Ride-hailing company Lyft has laid off 60 employees and is set to consolidate some regional operations, according to the Wall Street Journal.
[Update, July 22]: A Lyft spokesperson said the company planned to shutter its direct car-rental operations, which had five locations, but will continue to work with third-party rental providers Hertz and Sixt. The layoffs relate to that closure and some operations roles, according to the spokesperson.
"We have decided to discontinue Lyft's first party rentals business to focus on our best-in-class third-party rentals with Sixt and Hertz," according to the spokesperson. "This decision will ensure we continue to have national coverage and offer riders a more seamless booking experience."
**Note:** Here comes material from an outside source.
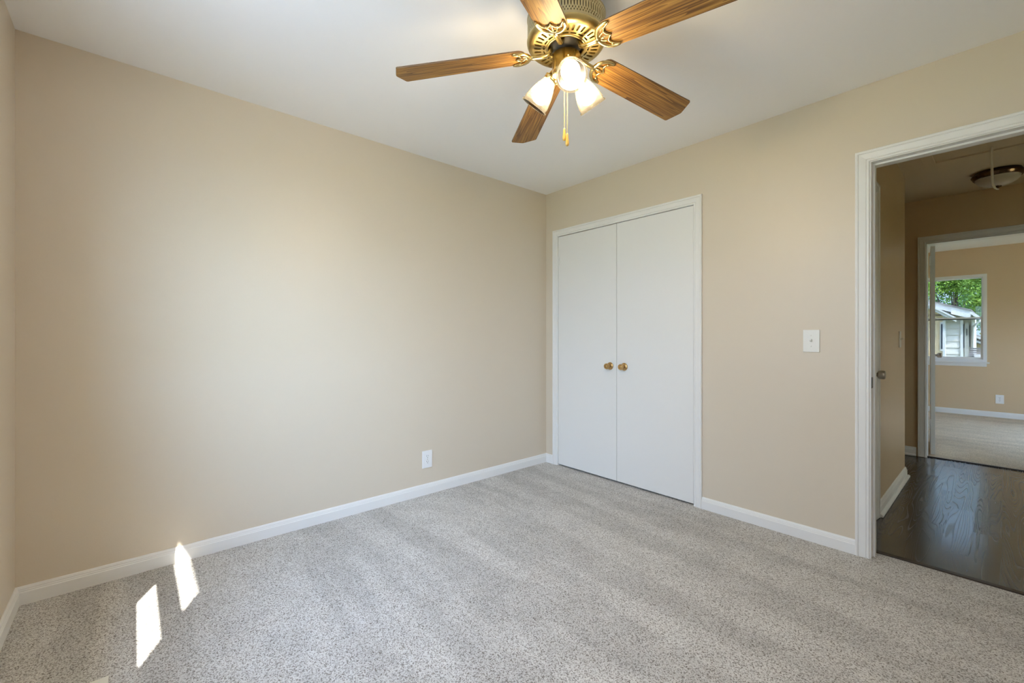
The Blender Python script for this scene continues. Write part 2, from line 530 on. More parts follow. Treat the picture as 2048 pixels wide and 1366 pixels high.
# ---------------------------------------------------------------- the shell
W, LA, H, T = 3.34, 3.217, 2.44, 0.12
HX = 2.235            # face of the hall's near side wall
HY1, HY2 = 1.88, 2.80  # its outside corner, and the far hall wall
FY0, FY1 = 2.92, 6.375  # the far bedroom
XE = 4.7
DZ = 2.039            # head of the bedroom doorway
m = MB(); m.box((-T, -LA - T, -0.15), (W + T, 0.105, 0.0))
struct(m.build('floor', CARPET), 'speckled light grey bedroom carpet with vacuum tracks', 'floor')
m = MB(); m.box((0.5, 0.105, -0.15), (XE, FY0 - 0.07, -0.004))
struct(m.build('floor_hall', DARKFLOOR), 'dark stained oak plank floor of the hall', 'floor')
m = MB(); m.box((0.6, FY0 - 0.07, -0.15), (XE, FY1 + .1, 0.0))
struct(m.build('floor_bedroom', CARPET2), 'beige grey carpet of the room across the hall', 'floor')
m = MB(); m.box((-T, -LA - T, H), (W + T, T * .5, H + 0.2))
struct(m.build('ceiling', CEIL), 'flat pale bedroom ceiling', 'ceiling')
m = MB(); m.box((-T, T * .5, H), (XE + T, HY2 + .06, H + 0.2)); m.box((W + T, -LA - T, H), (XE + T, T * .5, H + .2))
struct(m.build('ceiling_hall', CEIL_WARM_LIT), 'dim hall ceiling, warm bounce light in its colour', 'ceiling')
m = MB(); m.box((-T, HY2 + .06, H), (XE + T, FY1 + 0.15, H + 0.2))
struct(m.build('ceiling_bedroom', CEIL), 'white ceiling of the far room', 'ceiling')

wall('wall_left', 'y', -LA - T, 0.8, -T, 0.0, -0.15, H, [], WALL, 'long beige wall with the outlet')
wall('wall_back', 'x', 0.0, XE, 0.0, T, -0.15, H, [(.132, 1.404, -0.2, 2.048), (2.297, 3.103, -0.2, DZ + .014)], WALL, 'beige wall with the closet and the doorway')
wall('wall_front', 'x', 0.0, W, -LA - T, -LA, -0.15, H, [(1.030, 1.811, 0.80, 2.10), (1.814, 2.466, 1.30, 2.10)], WALL, 'beige wall at the left edge')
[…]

The layoffs will affect less than 2 percent of the company's staff, according to the report, while the consolidation effort will scale back to nine global regions from 13 and include the closure of a location in Northern California and its Detroit hub.
In addition, Lyft is shuttering its car-rental operations but will continue to work with big-name rental providers Hertz and Sixt, according to the Journal.
The company in June partnered with Hertz to offer car rentals through its app starting in Austin, Charlotte, New Orleans, Kansas City and Nashville, with plans to offer the service nationwide, according to Lyft.
The downsizing comes after Reuters in May reported that competitor Uber would slow hiring and reduce marketing and incentive activity expenditures.